Bevor das «Fuuschtbrot»-Projekt starten konnte, musste der Geschäftsführer von «Erlebnis Agrovision» Andi Lieberherr jedoch Pionierarbeit leisten; er ist selbst ein Biovorreiter und hat «Regiofair» auf die Beine gestellt. Ein kleiner Schönheitsfehler war lange Zeit eine Zutat, die gemäss den Richtlinien von Bio Suisse für ihre Marke Knospe bis anhin nicht erlaubt war: Randenpulver. Es wird zur Färbung des Trockenfleisches verwendet. Lieberherr arbeitet mit einem Metzger aus der Region zusammen. «Wir haben ein Verfahren entwickelt, bei dem das Randenpulver dem Fleisch Farbe verleiht und den Reifeprozess vorantreibt», sagt Lieberherr. Ansonsten werde das Fleisch rasch grau, erklärt er.

Färben nicht erlaubt

In der Industrie wird Nitritpökelsalz (Salpeter) dazu verwendet, doch das ist Chemie pur. Randenpulver ist eine alternative und natürliche Zutat. Doch Färben ist gemäss Bio-Suisse-Richtlinien nicht erlaubt. Das gilt als Täuschung des Konsumenten. «Wir haben uns nach rund zwei Jahren einigen können», sagt Lieberherr.

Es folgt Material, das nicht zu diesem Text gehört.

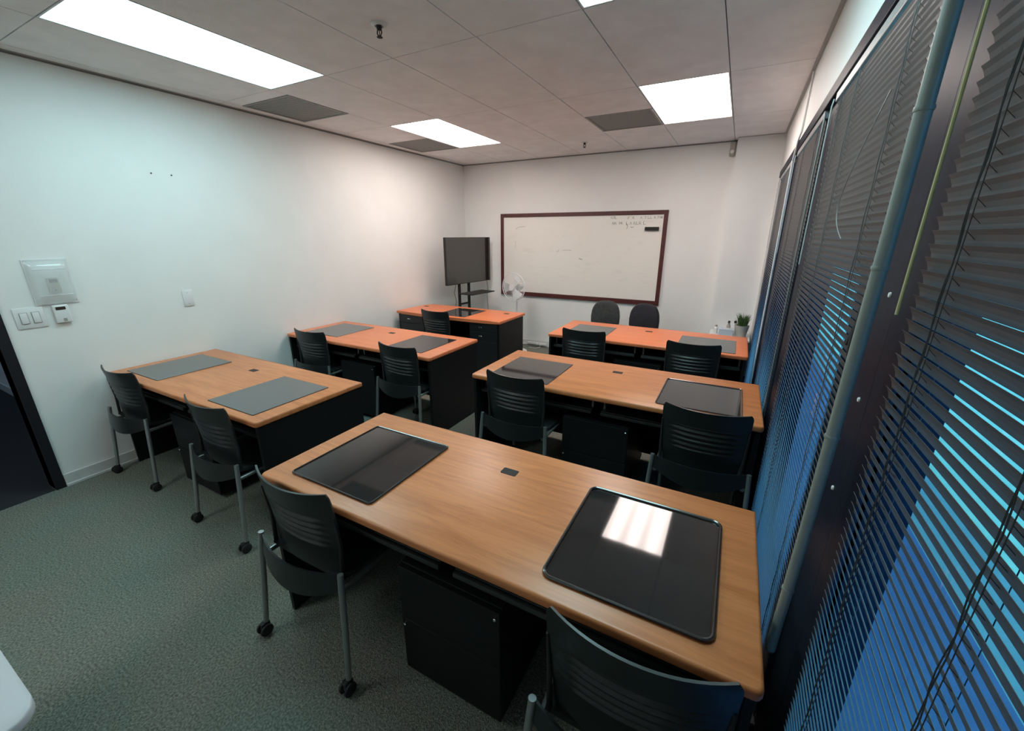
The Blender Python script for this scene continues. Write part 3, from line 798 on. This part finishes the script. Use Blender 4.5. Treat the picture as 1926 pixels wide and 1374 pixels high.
# power strip on the back wall near floor
t = thing('power_strip', 'white power strip with plugged cords low on the back wall', 'power strip', (-2.62, YB - .023, .05))
MB().box(-.20, .13, -.030, -.0005, -.018, .018, .005).build('body', m_white, t, True)
for x in (-.02, .04): MB().box(x - .014, x + .014, -.058, -.0305, -.014, .014, .004).build('plug', m_white, t, True)
b = MB(); b.tube([(.04, -.06, 0), (.06, -.10, -.03), (.0, -.14, -.044), (-.12, -.13, -.044)], .004, 6); b.build('cord', m_white, t, True)

# ------------------------------------------------------------------ corner cabinet with plant and clutter
t = thing('low_cabinet', 'low white cabinet against the column, mostly hidden behind the farthest desk', 'cabinet', (.04, 5.42, 0))
MB().box(-.20, .20, -.22, .22, .04, .56, .004).build('body', m_white, t)
MB().box(-.215, .215, -.235, .235, .5605, .585, .006).build('top', m_white, t)
MB().box(-.196, -.002, -.238, -.2205, .06, .55, .003).build('door', m_white, t); MB().box(.002, .196, -.238, -.2205, .06, .55, .003).build('door', m_white, t)
t = thing('potted_grass', 'bushy green grass-like plant in a grey pot, in the window corner', 'plant', (.155, 5.36, .5855))
MB().lathe([(.055, 0), (.075, .12), (.080, .135), (.070, .135), (.066, .12)], n=22).build('pot', m_potgrey, t, True)
b = MB()
for k in range(170):
    a = random.uniform(0, 6.283); r_ = random.uniform(0, .05); l_ = random.uniform(.09, .16); o_ = random.uniform(.02, .055)
    p0 = Vector((r_ * math.cos(a), r_ * math.sin(a), .115)); p1 = p0 + Vector((o_ * .4 * math.cos(a), o_ * .4 * math.sin(a), l_ * .6)); p2 = p0 + Vector((o_ * math.cos(a), o_ * math.sin(a), l_))
    b.tube([p0, p1, p2], [.0028, .0024, .0004], 4)
b.build('leaves', m_green, t, True)
t = thing('tissue_box', 'pale blue box on the low white cabinet in the window corner', 'box', (.01, 5.33, .5855))
MB().box(-.085, .065, -.055, .055, 0, .085, .004).build('body', m_ltblue, t)
MB().box(-.04, .02, -.02, .02, .0851, .088, .001).build('opening', m_white, t)
def bottle(x, y, h, m1, m2, label):
    t = thing('bottle', label, 'bottle', (x, y, .5855), 0, 'bottles on the corner cabinet')
    MB().lathe([(.020, 0), (.022, .005), (.022, h * .65), (.010, h * .8), (.010, h * .84)], n=16).build('body', m1, t, True)
    MB().lathe([(.013, h * .84), (.013, h), (.008, h + .004)], n=14).build('cap', m2, t, True)
bottle(.02, 5.45, .155, m_offwhite, m_brown, 'pale bottle with a dark cap, the left one behind the blue box')
bottle(.085, 5.46, .160, m_white, m_brown, 'white bottle with a dark cap, beside the potted plant')
bottle(-.11, 5.42, .10, m_white, m_vent, 'shortest bottle, at the left end of the corner cabinet')

# ------------------------------------------------------------------ white table corner bottom left
t = thing('side_table', 'white round-cornered tabletop poking in at the bottom left edge', 'table', (-1.72, -.30, 0))
MB().prism(round_poly(-.60, .535, -.36, .358, .06, .06, 6), .715, .742, .006, 3, False).build('tabletop', mat('table_white', (.60, .62, .66), .35), t, True)
for sx in (-.52, .46):
    for sy in (-.30, .28): MB().tube([(sx, sy, .7145), (sx, sy, 0)], .016, 10).build('leg', m_steel, t, True)
# unseen hall lamp, added to give the dim bluish light beyond the doorway
t = thing('hall_fill', 'unseen dim fill light added in the hall beyond the doorway', 'ceiling light', (-7.2, -.4, 2.6))
MB().box(-.3, .3, -.3, .3, -.03, -.001, .005).build('diffuser', emit('hall_fill_panel', (.5, .72, 1.0), 4.5), t)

Das Randenpulver darf aber nur für die Konservierung des Trockenfleischs verwendet werden.

Und was sagt Bio Suisse dazu? «Die Diskussion, ob anstelle von Pökelsalz auch Gemüsepulver eingesetzt werden kann, um dem Fleisch die typische Farbe zu geben, wurde bereits öfter geführt», sagt der Mediensprecher von Bio Suisse, Andreas Käsermann.

Wie Bio Suisse dazu steht

«Die zuständige Kommission hat letztlich beschlossen, färbende Gemüsepulver – etwa aus Randen – für Pökelwaren zuzulassen», führt er aus. Damit eine Täuschung der Konsumenten aber ausgeschlossen werden könne, müsse der Einsatz solcher Stoffe deklariert werden. Käsermann: «Nach wie vor verboten ist der Einsatz solcher Farbstoffe in anderen Bereichen. So darf Knospe-Joghurt nach wie vor nicht mit Randensaft nachgerötet werden. Die Bewilligung gilt künftig nicht nur für Agrovision Burgrain, sondern für alle Produzenten von Bio-Pökelwaren wie Trockenfleisch, Salami und anderen Dauerwürsten.